__Direction__.
From the entries below, say how many lines carry the word "objects", and give nothing but the number.

'''

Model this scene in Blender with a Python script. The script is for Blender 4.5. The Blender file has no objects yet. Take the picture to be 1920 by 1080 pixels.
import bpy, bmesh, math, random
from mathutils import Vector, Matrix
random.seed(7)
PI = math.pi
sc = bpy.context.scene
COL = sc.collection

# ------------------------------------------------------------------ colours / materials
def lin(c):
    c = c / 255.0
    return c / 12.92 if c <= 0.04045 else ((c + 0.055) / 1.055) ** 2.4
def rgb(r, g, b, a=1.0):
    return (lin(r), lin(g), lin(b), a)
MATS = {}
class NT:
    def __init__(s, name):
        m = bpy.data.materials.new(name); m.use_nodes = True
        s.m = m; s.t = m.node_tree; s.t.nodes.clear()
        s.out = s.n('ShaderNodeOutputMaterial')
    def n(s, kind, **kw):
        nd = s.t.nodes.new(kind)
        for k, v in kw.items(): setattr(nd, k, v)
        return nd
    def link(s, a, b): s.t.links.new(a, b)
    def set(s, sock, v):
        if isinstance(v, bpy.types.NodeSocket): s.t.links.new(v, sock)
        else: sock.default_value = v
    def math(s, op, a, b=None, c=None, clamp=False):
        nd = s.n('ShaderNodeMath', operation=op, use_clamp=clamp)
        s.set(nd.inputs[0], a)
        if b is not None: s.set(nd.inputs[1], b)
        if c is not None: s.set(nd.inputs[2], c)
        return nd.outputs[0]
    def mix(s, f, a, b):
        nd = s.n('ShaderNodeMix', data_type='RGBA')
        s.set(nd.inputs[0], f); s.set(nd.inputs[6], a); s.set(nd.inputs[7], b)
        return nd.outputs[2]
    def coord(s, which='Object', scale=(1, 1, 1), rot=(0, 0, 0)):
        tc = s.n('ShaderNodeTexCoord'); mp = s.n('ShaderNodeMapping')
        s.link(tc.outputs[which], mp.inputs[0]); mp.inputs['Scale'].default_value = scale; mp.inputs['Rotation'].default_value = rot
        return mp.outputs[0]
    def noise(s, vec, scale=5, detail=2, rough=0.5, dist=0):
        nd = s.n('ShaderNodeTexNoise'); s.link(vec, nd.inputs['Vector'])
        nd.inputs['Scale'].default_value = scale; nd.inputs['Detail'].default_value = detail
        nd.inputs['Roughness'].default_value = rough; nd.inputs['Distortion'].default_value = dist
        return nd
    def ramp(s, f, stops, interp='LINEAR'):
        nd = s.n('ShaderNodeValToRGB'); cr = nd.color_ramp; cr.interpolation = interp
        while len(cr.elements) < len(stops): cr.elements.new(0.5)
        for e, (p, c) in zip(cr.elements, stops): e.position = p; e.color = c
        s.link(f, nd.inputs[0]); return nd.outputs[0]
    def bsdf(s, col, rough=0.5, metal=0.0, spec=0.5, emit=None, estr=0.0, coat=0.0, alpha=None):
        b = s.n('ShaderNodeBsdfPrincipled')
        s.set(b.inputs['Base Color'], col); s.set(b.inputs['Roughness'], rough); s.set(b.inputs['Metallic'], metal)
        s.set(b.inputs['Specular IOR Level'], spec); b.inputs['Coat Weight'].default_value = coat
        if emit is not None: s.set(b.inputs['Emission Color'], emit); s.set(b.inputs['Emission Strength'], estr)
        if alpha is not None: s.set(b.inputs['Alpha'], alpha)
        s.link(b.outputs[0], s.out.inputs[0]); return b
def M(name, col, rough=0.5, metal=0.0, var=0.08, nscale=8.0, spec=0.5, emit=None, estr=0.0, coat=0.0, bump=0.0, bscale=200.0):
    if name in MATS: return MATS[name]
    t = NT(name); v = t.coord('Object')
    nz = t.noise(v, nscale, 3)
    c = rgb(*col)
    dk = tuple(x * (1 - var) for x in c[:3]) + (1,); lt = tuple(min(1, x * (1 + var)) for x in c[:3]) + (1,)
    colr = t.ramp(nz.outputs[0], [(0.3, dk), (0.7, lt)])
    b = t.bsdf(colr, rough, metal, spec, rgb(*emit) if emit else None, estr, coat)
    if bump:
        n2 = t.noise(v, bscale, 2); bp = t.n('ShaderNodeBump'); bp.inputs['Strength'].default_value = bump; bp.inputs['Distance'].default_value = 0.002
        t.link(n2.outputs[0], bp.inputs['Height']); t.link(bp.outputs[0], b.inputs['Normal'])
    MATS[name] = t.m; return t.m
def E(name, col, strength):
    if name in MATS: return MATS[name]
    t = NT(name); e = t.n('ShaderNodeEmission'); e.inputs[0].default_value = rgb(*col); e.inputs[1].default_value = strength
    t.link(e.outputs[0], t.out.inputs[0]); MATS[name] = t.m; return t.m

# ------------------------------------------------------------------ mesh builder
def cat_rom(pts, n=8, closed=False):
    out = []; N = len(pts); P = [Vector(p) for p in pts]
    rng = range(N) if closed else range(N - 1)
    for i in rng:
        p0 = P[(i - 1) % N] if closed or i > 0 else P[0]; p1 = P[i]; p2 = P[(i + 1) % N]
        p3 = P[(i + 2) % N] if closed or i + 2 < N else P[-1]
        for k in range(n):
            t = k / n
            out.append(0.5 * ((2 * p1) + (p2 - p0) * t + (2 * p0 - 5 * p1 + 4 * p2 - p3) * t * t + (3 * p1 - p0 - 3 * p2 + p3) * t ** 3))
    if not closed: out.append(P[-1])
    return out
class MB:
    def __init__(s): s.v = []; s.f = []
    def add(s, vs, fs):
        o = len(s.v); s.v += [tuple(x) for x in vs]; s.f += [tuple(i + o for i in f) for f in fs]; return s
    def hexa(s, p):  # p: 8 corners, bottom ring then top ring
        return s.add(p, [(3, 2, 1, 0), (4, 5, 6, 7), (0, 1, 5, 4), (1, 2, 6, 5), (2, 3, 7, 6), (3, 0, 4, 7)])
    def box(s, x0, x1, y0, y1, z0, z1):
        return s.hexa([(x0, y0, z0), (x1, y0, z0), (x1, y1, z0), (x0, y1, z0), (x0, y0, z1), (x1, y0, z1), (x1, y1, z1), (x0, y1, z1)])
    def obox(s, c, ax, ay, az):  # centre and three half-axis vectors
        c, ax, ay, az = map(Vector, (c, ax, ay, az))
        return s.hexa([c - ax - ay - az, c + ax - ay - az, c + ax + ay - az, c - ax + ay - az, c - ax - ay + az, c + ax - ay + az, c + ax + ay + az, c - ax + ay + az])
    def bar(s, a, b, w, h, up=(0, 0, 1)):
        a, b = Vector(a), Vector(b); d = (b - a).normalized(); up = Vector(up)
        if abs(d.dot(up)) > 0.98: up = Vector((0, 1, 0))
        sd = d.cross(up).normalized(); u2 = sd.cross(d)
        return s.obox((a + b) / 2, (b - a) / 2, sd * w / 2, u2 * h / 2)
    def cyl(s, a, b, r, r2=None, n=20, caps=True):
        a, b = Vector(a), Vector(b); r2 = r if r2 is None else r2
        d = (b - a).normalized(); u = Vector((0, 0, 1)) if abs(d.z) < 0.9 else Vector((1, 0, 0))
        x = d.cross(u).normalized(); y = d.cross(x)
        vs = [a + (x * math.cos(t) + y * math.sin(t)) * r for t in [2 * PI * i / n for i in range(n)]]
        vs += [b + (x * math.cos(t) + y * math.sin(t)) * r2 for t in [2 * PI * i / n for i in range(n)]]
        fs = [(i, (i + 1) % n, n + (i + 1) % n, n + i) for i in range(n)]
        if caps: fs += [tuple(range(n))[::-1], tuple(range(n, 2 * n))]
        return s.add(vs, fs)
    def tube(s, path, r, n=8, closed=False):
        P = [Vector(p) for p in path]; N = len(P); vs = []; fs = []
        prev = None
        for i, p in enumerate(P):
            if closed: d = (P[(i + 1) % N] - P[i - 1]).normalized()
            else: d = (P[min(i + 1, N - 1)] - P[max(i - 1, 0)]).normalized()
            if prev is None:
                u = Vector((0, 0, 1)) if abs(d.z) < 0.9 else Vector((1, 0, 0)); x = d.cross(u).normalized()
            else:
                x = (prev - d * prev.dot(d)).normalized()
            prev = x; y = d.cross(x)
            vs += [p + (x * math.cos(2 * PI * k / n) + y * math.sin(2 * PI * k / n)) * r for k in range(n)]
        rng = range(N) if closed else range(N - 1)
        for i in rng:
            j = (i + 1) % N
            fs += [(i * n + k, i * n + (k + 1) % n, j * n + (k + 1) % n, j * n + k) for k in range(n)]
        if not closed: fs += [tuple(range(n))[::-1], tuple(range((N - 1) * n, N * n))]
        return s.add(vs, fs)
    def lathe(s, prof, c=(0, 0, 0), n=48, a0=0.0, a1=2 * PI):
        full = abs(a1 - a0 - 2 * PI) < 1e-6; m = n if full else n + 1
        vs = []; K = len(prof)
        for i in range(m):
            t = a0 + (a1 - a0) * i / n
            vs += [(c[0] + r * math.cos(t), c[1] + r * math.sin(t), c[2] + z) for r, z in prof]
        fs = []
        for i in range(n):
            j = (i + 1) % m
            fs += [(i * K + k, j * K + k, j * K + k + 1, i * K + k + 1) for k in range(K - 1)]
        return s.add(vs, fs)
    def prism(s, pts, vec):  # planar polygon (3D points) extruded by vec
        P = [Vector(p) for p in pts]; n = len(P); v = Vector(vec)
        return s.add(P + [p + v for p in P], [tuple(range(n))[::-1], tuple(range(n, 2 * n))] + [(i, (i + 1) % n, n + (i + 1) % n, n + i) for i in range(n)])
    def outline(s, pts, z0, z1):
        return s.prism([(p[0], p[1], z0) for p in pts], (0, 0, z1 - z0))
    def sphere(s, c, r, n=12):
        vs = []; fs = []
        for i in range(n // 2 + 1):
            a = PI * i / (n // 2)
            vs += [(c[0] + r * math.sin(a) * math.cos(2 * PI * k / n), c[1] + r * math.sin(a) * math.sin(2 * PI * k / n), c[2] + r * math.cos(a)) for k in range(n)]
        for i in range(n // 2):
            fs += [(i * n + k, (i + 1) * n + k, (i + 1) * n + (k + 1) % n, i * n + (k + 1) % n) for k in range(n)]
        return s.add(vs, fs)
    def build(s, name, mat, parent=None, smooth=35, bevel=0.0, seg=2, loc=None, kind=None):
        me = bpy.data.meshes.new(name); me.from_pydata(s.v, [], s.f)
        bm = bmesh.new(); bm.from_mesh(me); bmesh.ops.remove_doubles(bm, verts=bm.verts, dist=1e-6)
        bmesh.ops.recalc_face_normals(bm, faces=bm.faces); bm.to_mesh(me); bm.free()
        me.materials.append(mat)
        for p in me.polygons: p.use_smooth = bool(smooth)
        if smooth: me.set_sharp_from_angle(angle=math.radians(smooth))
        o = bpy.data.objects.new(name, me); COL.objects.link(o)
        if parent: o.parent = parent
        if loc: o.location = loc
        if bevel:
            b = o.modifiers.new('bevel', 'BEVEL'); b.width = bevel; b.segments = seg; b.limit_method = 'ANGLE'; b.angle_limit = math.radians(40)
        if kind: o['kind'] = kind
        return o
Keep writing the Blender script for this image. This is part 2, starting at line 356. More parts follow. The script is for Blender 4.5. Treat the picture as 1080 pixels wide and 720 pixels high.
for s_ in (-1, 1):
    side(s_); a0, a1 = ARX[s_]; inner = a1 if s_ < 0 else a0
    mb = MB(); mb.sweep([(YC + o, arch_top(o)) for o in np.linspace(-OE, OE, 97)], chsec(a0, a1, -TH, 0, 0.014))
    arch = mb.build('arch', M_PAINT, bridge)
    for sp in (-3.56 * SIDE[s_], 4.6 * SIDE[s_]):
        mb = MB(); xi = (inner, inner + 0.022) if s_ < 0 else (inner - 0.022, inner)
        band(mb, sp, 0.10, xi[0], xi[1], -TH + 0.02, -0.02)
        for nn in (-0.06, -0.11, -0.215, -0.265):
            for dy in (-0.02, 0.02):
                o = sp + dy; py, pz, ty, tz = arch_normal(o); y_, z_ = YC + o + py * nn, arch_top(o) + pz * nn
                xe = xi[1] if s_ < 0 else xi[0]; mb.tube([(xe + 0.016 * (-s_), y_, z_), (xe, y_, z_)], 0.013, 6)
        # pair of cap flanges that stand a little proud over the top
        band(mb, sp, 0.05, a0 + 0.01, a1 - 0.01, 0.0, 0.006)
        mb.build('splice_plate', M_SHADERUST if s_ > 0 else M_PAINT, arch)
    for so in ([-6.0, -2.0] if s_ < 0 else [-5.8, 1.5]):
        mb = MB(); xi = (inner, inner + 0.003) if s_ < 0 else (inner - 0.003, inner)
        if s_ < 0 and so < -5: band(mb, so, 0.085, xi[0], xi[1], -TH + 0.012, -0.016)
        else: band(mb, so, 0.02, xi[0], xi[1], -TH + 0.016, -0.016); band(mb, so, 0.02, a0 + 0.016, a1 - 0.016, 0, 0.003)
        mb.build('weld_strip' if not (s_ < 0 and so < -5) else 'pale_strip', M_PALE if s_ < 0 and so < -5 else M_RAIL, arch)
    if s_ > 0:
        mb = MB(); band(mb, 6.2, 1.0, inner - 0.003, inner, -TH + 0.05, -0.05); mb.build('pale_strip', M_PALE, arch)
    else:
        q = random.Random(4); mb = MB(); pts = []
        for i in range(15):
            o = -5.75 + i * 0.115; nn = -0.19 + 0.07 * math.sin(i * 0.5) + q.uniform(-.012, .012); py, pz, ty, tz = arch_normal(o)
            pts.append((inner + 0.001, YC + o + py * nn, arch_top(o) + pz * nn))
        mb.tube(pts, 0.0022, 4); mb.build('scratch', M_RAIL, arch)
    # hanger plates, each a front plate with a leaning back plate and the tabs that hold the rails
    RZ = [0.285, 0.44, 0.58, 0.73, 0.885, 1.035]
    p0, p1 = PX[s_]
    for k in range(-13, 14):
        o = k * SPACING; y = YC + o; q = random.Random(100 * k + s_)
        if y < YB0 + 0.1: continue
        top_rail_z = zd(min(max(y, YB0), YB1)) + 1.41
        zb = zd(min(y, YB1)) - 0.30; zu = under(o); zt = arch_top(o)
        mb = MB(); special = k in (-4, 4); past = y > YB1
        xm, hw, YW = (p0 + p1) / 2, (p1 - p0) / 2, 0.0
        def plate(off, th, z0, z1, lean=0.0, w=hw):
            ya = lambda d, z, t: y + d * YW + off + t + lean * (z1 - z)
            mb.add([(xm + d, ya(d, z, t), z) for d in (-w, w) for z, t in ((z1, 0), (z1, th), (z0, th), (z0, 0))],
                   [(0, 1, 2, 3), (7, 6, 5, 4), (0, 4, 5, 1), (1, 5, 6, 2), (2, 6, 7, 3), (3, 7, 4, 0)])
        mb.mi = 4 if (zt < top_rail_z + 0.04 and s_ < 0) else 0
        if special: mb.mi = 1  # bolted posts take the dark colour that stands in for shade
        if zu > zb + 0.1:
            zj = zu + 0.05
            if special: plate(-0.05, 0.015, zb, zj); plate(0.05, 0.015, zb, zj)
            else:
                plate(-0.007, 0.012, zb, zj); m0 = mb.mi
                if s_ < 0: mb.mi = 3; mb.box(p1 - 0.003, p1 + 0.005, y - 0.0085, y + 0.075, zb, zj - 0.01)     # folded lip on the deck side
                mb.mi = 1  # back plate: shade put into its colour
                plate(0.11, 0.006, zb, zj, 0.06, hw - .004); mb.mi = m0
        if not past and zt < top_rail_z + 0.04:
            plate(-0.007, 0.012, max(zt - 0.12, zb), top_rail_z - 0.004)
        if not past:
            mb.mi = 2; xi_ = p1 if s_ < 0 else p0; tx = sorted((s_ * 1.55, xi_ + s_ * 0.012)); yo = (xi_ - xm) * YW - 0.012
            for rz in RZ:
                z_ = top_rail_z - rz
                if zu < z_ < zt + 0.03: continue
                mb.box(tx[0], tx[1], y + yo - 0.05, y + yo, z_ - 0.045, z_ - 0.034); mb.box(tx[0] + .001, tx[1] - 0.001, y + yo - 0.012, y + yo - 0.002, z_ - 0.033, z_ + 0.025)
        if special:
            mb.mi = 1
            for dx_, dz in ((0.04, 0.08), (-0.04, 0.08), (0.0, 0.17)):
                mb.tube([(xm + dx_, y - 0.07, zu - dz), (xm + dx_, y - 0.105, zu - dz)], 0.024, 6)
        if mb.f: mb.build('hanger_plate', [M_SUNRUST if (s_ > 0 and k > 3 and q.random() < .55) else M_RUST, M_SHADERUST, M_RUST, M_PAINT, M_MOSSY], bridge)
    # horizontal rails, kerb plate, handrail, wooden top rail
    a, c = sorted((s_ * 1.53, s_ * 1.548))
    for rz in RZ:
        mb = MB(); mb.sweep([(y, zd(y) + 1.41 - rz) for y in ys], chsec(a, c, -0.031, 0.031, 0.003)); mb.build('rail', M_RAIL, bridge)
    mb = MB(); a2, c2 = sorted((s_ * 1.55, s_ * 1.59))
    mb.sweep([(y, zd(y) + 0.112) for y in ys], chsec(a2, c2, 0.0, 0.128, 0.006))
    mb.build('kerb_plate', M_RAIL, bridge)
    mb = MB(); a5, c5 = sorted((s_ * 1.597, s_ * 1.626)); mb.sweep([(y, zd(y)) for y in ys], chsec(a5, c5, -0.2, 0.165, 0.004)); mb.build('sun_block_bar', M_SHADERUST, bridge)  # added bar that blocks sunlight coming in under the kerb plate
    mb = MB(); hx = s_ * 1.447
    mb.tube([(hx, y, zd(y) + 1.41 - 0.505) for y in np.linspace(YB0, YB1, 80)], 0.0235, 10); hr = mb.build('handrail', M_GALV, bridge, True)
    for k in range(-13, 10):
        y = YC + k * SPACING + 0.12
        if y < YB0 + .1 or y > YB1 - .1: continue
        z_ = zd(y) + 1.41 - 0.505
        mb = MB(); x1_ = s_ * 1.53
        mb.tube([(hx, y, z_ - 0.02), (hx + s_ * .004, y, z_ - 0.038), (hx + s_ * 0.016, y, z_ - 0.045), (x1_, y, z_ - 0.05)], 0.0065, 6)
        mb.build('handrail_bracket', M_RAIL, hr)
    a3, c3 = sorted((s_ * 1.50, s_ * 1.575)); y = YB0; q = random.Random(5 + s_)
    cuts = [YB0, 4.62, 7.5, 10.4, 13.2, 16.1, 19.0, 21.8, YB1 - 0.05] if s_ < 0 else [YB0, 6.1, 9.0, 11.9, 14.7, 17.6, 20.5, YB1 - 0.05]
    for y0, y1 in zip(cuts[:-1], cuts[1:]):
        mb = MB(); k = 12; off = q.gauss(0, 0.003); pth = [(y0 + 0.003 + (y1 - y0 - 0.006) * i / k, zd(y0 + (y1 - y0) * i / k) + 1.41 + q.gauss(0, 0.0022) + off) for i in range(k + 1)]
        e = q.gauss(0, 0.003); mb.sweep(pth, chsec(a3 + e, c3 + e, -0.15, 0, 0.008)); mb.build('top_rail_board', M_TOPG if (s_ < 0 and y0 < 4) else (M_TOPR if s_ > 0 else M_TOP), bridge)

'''

__Completed task__.
2